While Out of Sight is primarily about international production and how the global race to the bottom protects companies from accountability for their sourcing practices because consumers don’t see them, I have a chapter on food that makes the point that a lot of agriculture can’t leave the U.S. for a variety of reasons, including that some crops only grow in certain places, the cost of shipping meat around the world, freshness issues, etc. But agribusiness still tries to conceal the costs of their production. The most heavy-handed way they have tried to do this in recent years is through ag-gag bills that make it a crime to record the treatment of animals in factory farms, which has been a method animal rights activists have used to publicize the horrors of animal treatment. It’s an extremely dangerous precedent because if agribusiness can make it a crime to have evidence of what happens in their facilities, why can’t every employer do the same?

Anyway, as you might guess, the leaders behind these efforts are not nice people. One is Andy Holt, a farmer and representative in the Tennessee legislature who sponsored that state’s failed attempt to pass an ag-gag bill, a bill which I am sure will be reintroduced in some form. Why would he support such a bill? To protect himself from his own bad behavior.

Tennessee representative Andy Holt, former hog farmer and sponsor of the state’s failed ag-gag bill, created quite a stink when he dumped 800,000 gallons of pig manure into the streams and fields surrounding his hog farm.

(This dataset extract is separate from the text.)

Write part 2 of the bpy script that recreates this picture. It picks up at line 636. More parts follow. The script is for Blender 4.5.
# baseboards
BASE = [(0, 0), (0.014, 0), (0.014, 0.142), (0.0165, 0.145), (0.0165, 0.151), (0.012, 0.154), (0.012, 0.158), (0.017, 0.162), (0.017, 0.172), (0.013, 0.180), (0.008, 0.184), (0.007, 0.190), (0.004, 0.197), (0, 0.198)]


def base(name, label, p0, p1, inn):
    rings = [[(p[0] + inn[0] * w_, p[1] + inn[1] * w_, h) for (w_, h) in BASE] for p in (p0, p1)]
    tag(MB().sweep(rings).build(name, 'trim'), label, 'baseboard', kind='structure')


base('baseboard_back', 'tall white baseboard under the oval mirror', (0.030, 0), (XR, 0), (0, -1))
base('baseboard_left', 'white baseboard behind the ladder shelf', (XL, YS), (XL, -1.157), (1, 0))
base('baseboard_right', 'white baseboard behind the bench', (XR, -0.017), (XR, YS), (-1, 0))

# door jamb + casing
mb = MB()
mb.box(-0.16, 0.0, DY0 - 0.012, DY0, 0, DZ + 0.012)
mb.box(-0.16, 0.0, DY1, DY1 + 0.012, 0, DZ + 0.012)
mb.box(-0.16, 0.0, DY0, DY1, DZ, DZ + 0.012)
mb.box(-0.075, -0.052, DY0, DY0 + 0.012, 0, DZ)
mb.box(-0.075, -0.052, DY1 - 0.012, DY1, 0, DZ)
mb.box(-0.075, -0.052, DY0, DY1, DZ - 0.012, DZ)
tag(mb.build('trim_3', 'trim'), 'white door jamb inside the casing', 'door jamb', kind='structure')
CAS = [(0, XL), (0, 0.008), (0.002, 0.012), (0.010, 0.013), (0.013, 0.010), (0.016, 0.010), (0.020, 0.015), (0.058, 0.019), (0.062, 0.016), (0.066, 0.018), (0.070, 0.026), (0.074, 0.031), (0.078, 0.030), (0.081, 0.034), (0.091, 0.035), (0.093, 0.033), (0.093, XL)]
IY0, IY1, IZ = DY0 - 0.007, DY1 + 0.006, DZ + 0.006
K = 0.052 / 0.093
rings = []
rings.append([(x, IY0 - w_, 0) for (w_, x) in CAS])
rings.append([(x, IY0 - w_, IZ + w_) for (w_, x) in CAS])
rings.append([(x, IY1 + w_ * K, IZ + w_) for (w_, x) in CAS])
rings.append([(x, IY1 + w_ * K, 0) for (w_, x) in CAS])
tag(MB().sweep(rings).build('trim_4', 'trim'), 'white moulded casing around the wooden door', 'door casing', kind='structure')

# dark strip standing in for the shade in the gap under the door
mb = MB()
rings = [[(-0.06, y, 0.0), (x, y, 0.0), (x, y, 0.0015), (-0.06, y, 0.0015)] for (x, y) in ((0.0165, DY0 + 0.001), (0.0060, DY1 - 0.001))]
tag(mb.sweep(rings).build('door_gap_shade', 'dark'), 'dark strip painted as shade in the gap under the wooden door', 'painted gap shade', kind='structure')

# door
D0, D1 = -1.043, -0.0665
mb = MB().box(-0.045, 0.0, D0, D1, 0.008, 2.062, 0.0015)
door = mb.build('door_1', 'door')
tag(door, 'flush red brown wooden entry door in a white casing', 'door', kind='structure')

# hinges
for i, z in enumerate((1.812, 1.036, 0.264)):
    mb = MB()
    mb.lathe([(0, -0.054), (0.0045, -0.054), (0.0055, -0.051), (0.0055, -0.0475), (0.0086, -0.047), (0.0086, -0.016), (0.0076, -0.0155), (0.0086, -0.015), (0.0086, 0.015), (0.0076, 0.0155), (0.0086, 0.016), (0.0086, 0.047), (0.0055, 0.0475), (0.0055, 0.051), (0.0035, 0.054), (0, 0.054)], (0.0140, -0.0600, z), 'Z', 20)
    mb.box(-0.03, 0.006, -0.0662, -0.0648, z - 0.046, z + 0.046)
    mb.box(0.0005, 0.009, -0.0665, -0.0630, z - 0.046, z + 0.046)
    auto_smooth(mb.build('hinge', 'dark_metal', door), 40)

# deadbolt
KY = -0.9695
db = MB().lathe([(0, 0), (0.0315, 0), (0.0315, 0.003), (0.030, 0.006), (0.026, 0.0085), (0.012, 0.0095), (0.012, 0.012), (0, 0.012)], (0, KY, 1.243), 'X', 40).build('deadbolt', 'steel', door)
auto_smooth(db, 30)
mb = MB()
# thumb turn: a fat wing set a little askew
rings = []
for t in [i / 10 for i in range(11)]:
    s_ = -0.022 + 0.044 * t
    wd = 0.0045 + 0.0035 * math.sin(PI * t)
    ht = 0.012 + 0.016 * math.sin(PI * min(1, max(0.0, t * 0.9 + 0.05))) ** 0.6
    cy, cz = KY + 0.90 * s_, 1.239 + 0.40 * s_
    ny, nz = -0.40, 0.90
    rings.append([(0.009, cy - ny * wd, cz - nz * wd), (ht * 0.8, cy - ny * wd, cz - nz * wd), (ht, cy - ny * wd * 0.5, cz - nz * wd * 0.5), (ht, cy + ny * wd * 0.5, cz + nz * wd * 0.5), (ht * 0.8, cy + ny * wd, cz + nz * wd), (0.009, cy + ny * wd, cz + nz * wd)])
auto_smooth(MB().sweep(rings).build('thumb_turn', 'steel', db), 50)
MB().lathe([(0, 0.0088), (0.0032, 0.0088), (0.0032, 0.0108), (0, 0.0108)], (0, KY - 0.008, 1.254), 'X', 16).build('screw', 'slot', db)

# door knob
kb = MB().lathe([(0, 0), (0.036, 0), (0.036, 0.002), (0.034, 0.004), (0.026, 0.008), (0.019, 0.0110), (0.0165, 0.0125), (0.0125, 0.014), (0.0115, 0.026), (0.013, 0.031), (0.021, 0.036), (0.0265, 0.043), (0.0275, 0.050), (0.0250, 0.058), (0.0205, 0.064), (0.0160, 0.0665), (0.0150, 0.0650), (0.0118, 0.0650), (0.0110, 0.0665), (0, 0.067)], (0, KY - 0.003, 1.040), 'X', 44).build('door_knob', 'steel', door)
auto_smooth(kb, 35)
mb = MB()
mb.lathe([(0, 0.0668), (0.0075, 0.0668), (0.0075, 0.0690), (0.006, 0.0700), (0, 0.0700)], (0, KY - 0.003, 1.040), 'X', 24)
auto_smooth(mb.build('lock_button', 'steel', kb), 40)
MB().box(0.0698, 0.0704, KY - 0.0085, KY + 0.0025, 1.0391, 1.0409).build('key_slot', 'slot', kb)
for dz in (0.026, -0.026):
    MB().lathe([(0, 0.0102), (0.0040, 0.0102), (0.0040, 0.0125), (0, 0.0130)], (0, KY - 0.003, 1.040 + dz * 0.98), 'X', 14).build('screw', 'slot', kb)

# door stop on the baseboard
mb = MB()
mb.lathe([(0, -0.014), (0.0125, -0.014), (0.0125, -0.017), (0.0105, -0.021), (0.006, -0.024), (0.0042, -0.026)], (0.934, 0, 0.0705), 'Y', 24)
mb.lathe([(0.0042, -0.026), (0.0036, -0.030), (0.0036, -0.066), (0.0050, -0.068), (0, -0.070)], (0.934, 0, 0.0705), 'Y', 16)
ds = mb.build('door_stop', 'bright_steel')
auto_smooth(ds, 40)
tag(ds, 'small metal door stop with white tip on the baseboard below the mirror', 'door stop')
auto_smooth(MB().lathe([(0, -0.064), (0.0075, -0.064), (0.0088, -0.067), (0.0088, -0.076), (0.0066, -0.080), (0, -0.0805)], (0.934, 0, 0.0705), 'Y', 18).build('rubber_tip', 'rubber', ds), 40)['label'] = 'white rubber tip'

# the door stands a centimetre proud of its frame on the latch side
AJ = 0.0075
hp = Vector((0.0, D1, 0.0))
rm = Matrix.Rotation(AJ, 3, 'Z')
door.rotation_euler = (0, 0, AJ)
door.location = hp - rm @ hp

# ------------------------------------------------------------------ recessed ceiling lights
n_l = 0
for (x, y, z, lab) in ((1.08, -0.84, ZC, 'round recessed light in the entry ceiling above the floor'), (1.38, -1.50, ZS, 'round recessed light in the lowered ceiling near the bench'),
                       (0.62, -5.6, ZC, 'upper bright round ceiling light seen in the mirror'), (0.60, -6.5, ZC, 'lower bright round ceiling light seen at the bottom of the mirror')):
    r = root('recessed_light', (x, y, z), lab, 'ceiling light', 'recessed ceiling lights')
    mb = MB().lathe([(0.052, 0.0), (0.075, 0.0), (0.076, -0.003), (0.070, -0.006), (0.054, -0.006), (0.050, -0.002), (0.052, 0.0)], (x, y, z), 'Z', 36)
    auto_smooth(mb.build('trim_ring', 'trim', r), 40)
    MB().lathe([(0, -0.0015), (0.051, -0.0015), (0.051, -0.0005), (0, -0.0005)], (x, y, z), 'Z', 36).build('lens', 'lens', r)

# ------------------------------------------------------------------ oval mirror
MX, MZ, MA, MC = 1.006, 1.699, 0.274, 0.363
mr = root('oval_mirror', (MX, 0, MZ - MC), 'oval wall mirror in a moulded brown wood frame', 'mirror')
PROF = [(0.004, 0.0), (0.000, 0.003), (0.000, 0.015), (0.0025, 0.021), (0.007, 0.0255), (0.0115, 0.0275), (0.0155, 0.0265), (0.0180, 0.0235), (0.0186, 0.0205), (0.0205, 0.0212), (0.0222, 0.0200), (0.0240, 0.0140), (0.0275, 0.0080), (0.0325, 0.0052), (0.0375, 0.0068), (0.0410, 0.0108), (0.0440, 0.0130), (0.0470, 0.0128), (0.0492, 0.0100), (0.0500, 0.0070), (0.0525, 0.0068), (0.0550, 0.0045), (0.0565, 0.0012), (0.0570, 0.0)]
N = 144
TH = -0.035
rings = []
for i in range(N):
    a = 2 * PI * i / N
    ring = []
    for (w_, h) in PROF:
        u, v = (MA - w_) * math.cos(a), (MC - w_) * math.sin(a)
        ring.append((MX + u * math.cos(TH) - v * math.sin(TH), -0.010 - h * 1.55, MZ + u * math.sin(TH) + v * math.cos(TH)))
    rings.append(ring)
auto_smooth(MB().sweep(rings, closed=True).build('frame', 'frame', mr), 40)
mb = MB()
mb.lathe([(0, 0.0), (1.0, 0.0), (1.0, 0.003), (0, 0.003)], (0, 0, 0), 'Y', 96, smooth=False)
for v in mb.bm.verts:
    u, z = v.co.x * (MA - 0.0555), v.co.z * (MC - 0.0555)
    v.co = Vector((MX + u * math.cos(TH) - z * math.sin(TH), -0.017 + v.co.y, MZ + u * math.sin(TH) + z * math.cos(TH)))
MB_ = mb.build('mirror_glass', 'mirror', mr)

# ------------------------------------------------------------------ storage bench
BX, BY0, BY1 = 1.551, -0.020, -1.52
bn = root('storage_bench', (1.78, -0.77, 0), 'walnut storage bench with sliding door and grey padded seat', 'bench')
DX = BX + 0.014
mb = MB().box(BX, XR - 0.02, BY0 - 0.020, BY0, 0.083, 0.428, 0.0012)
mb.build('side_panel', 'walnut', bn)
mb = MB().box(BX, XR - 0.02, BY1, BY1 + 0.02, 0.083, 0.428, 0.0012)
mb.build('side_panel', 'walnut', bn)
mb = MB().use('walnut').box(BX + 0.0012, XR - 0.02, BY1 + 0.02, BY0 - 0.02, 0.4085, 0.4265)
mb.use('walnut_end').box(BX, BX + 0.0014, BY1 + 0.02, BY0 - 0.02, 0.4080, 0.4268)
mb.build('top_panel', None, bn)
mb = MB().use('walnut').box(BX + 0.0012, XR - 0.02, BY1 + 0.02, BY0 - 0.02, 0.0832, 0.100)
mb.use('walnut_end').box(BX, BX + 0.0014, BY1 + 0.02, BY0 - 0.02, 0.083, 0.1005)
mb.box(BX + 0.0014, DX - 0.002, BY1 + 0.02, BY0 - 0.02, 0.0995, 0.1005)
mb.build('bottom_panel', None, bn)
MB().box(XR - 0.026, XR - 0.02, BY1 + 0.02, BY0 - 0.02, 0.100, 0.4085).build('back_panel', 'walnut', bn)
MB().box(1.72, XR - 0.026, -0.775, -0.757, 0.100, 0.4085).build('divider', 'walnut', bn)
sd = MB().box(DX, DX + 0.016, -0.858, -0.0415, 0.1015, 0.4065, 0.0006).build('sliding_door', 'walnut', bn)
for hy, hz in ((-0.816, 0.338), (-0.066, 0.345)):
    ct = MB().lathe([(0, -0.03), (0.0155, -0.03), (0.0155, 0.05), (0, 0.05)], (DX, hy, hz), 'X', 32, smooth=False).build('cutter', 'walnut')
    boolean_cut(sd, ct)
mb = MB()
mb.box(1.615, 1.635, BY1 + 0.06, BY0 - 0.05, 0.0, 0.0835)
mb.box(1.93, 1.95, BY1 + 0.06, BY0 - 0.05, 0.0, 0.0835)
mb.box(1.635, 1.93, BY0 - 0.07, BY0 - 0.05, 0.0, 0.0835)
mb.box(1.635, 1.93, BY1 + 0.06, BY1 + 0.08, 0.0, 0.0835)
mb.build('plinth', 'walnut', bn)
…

Holt’s lagoons were apparently overflowing with waste and Holt’s response was simply to dump the waste in the waters and lands nearby, with no regard for the environment or the law.

The U.S. Environmental Protection Agency recently sent a letter to Holt indicating that absent good cause it would take formal civil enforcement action against him. According to a Memphis news source, Tennessee state officials were considering taking action against Holt at the time this happened, but were “discouraged by upper management” from doing so.

Shocking that the state would fail to prosecute one of their own…. It’s examples just like this why corporations prefer state-level regulation to federal. The states are just easier to buy off and control.